**** RAW DATA
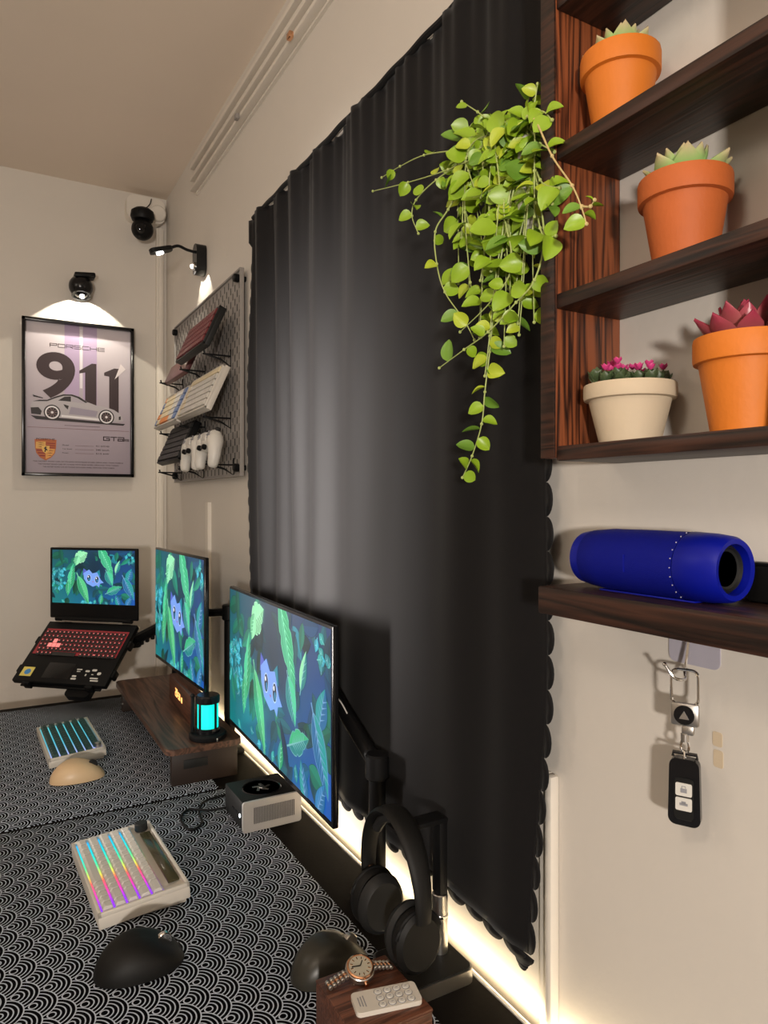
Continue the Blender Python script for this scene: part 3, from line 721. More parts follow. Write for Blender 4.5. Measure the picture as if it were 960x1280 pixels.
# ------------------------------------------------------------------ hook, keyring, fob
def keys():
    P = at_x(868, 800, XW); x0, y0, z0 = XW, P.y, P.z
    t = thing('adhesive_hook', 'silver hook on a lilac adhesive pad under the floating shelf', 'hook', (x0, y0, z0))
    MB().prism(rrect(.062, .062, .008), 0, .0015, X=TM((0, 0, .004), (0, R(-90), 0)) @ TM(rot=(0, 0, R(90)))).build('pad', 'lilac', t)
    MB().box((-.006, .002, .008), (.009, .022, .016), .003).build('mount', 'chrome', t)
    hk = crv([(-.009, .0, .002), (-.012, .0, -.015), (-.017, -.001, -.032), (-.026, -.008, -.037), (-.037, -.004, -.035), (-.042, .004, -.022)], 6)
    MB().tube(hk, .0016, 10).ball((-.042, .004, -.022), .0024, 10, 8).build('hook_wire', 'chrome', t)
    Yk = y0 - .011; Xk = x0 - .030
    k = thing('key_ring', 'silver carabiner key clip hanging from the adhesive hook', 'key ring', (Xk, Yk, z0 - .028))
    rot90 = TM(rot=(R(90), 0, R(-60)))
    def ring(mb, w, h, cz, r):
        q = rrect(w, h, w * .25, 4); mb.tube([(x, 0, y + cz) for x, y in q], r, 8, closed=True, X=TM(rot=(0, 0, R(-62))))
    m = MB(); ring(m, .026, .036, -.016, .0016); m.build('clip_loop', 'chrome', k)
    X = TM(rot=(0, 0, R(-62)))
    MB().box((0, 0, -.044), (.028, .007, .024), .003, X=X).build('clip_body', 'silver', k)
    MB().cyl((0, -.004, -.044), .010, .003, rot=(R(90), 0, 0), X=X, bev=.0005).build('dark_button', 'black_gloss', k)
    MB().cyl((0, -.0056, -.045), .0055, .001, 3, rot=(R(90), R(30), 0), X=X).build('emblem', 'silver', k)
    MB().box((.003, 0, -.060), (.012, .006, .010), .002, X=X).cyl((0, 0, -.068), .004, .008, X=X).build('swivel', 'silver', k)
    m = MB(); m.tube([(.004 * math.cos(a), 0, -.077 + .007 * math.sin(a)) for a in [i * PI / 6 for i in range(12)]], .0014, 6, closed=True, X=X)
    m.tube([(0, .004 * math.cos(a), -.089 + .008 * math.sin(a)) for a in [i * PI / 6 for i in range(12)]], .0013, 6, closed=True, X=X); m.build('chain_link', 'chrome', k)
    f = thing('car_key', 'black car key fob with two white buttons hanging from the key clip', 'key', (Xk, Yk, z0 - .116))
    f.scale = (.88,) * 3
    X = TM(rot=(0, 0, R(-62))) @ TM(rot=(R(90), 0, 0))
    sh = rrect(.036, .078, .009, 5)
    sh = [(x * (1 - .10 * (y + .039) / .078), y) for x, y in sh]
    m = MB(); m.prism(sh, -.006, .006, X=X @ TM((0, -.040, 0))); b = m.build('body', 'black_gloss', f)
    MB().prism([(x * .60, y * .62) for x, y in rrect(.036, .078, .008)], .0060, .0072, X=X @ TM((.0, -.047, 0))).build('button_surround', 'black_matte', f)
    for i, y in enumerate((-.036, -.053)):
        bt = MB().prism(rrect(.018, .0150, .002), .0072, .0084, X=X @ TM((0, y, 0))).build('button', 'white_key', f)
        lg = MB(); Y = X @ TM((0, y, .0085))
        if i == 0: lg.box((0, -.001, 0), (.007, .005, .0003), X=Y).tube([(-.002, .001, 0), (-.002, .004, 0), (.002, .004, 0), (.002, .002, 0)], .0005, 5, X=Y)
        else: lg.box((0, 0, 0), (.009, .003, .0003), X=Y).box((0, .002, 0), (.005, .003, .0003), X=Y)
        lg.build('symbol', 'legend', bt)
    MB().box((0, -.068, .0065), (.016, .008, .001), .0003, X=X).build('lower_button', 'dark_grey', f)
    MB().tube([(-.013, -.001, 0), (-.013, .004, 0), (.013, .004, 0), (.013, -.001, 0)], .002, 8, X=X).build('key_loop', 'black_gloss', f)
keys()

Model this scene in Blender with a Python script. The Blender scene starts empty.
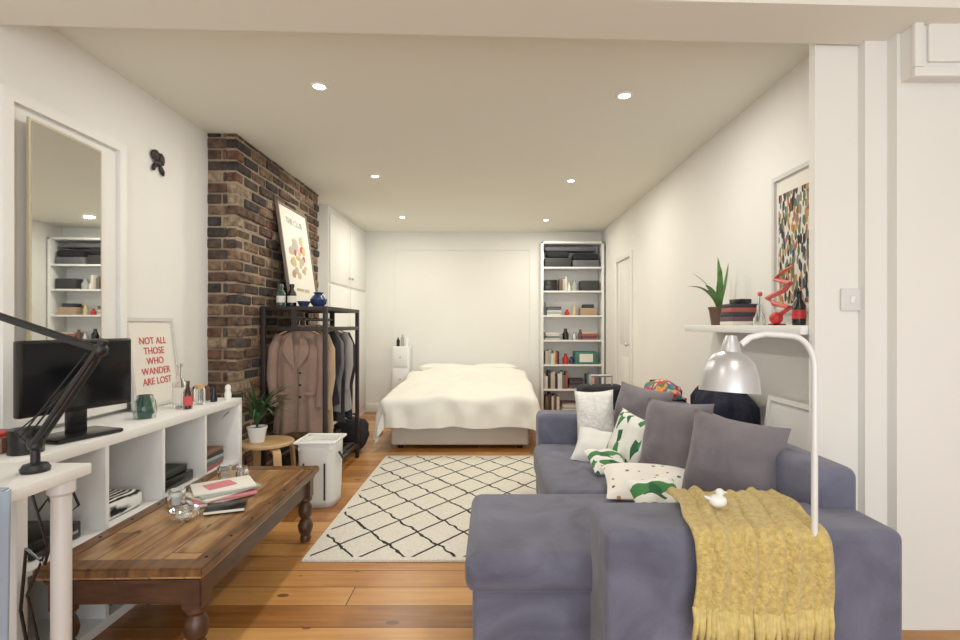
********
- [INSTRUCTION]: State how many lines of the data include the word "Blender", with nothing else.

- [RESULT OF THIS EXERCISE]: 2